INSTRUCTION |
Retype exactly the lines below, beginning with the first and ending with the line where "from mathutils import Vector, Matrix" appears.

RAW DATA |
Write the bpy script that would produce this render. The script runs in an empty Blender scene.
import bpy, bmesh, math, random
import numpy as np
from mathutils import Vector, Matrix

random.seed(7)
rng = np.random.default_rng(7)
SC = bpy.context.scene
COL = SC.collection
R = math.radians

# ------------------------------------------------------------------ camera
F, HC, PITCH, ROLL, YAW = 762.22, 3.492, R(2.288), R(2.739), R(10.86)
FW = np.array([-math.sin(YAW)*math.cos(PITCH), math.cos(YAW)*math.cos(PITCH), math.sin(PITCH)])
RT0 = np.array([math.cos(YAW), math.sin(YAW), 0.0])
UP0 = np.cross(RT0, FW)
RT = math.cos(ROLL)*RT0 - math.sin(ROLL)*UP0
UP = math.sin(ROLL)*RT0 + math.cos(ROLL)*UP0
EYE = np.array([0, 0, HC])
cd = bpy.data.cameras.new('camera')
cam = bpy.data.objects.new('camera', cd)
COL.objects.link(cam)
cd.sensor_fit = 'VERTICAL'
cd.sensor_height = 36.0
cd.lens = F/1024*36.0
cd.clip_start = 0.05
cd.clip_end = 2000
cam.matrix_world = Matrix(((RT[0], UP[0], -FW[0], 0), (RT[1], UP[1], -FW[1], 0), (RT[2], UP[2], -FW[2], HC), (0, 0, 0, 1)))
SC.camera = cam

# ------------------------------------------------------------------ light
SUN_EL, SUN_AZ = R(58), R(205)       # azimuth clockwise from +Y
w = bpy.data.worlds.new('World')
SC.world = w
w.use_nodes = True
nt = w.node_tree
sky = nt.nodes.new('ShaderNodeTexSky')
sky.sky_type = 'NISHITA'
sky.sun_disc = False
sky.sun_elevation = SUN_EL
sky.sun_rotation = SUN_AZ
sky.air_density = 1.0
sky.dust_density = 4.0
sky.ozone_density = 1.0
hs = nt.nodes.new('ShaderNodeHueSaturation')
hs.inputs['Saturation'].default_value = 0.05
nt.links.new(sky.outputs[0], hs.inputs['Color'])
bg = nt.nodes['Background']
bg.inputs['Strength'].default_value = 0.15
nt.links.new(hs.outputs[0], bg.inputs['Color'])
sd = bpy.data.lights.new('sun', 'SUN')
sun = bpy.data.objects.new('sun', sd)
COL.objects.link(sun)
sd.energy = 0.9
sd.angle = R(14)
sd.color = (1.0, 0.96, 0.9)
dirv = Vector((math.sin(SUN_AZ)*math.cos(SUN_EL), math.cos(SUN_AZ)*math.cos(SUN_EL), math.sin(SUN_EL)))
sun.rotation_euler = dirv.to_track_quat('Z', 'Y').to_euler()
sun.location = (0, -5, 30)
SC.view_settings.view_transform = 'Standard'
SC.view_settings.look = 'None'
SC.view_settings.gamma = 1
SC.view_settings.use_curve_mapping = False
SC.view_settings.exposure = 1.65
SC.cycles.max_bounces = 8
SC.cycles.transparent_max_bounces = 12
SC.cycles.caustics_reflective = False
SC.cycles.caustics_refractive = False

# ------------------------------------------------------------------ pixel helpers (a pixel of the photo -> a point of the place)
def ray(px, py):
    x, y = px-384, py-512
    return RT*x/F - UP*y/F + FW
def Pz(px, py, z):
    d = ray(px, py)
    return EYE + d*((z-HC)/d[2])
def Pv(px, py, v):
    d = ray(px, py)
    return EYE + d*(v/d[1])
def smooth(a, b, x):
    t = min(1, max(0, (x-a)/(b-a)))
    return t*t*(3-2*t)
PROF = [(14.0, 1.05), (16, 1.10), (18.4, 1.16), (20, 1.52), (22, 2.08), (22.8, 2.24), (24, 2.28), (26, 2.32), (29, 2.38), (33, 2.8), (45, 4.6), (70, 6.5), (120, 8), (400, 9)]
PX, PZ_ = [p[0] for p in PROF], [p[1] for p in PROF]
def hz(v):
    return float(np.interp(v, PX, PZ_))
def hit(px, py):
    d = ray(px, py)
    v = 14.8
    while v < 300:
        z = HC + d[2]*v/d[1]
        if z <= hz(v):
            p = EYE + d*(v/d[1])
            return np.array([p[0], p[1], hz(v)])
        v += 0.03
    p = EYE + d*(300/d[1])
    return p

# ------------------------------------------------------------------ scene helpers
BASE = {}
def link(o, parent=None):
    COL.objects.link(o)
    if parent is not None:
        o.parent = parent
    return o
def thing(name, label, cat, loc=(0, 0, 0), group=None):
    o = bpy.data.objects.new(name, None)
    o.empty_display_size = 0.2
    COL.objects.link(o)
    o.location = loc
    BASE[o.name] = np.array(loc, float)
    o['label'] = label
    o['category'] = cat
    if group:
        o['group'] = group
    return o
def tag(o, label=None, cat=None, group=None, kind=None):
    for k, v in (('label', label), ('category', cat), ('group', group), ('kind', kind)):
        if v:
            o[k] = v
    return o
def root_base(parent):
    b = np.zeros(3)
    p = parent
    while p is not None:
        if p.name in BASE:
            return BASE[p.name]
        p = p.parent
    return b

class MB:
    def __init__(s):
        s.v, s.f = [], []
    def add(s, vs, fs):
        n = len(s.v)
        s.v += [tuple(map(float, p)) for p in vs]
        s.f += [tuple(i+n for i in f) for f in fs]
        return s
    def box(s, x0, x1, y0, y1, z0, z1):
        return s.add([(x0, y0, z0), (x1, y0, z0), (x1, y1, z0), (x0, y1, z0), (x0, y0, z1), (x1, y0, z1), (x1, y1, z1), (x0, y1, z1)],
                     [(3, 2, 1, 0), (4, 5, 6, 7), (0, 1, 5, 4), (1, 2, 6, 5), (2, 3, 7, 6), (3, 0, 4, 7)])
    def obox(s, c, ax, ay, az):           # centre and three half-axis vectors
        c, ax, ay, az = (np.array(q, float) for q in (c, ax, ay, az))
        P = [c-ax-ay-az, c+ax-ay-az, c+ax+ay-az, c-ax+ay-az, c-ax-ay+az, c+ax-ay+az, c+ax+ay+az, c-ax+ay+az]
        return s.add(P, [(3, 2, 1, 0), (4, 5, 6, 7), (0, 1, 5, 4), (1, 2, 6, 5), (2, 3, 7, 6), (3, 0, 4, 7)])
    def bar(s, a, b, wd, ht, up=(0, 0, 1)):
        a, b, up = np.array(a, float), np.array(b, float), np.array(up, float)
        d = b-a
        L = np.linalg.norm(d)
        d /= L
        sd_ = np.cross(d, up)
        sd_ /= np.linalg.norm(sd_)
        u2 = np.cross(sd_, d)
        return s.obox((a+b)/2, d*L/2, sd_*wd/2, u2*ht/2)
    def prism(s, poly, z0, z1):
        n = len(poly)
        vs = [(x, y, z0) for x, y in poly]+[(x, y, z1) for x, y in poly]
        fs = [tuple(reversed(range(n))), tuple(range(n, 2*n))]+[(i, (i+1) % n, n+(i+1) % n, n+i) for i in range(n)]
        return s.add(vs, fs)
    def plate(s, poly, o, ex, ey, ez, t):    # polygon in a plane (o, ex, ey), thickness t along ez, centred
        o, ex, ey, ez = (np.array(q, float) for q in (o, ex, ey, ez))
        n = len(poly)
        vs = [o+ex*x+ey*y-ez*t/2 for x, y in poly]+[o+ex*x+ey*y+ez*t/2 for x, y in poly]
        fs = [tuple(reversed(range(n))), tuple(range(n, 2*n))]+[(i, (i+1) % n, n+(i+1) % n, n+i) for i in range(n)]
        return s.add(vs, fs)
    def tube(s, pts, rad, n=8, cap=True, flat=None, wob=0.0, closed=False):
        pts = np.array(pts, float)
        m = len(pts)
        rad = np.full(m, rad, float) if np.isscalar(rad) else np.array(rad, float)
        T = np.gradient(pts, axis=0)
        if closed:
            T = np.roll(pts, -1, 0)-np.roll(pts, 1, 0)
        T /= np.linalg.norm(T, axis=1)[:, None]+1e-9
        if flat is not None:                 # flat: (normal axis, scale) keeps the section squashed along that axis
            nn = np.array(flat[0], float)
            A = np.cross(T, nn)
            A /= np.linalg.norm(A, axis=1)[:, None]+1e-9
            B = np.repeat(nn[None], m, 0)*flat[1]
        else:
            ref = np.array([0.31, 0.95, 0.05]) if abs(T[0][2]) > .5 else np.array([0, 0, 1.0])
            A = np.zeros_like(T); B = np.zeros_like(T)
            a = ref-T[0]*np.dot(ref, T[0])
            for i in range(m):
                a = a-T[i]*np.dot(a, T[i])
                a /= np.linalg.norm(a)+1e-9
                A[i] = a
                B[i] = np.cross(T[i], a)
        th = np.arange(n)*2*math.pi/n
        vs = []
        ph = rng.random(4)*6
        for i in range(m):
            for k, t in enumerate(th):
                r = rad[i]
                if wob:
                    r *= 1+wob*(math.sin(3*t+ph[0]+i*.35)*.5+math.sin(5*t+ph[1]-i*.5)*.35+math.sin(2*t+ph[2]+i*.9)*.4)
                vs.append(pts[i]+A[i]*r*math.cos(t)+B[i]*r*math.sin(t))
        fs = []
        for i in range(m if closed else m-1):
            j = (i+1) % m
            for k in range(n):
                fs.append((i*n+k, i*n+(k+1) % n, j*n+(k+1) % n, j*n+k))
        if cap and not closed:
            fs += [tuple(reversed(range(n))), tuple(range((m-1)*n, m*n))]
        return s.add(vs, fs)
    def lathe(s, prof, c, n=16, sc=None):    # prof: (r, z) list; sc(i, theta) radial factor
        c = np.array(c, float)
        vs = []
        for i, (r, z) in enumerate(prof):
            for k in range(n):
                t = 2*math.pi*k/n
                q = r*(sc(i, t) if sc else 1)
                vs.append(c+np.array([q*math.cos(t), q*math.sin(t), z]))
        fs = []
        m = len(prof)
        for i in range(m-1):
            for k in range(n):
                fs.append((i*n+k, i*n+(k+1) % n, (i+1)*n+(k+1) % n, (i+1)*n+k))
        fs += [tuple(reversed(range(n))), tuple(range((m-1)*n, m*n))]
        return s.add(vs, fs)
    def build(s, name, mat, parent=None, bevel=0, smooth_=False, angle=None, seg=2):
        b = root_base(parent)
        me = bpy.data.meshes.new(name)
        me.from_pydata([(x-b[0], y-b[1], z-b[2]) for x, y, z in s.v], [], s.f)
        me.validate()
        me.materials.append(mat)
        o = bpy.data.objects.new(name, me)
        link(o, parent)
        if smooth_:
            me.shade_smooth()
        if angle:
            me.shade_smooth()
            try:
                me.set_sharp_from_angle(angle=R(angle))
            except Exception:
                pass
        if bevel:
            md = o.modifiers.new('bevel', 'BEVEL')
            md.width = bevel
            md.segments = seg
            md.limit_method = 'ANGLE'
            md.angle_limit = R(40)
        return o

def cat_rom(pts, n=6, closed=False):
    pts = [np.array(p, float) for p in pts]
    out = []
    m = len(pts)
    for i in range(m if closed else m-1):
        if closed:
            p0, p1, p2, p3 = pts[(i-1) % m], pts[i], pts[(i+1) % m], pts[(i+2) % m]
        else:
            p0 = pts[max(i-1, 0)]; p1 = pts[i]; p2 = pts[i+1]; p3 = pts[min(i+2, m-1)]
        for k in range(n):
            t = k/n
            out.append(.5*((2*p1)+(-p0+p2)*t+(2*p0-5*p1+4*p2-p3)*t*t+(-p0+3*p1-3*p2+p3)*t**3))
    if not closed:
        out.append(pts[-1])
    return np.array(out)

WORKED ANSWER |
Write the bpy script that would produce this render. The script runs in an empty Blender scene.
import bpy, bmesh, math, random
import numpy as np
from mathutils import Vector, Matrix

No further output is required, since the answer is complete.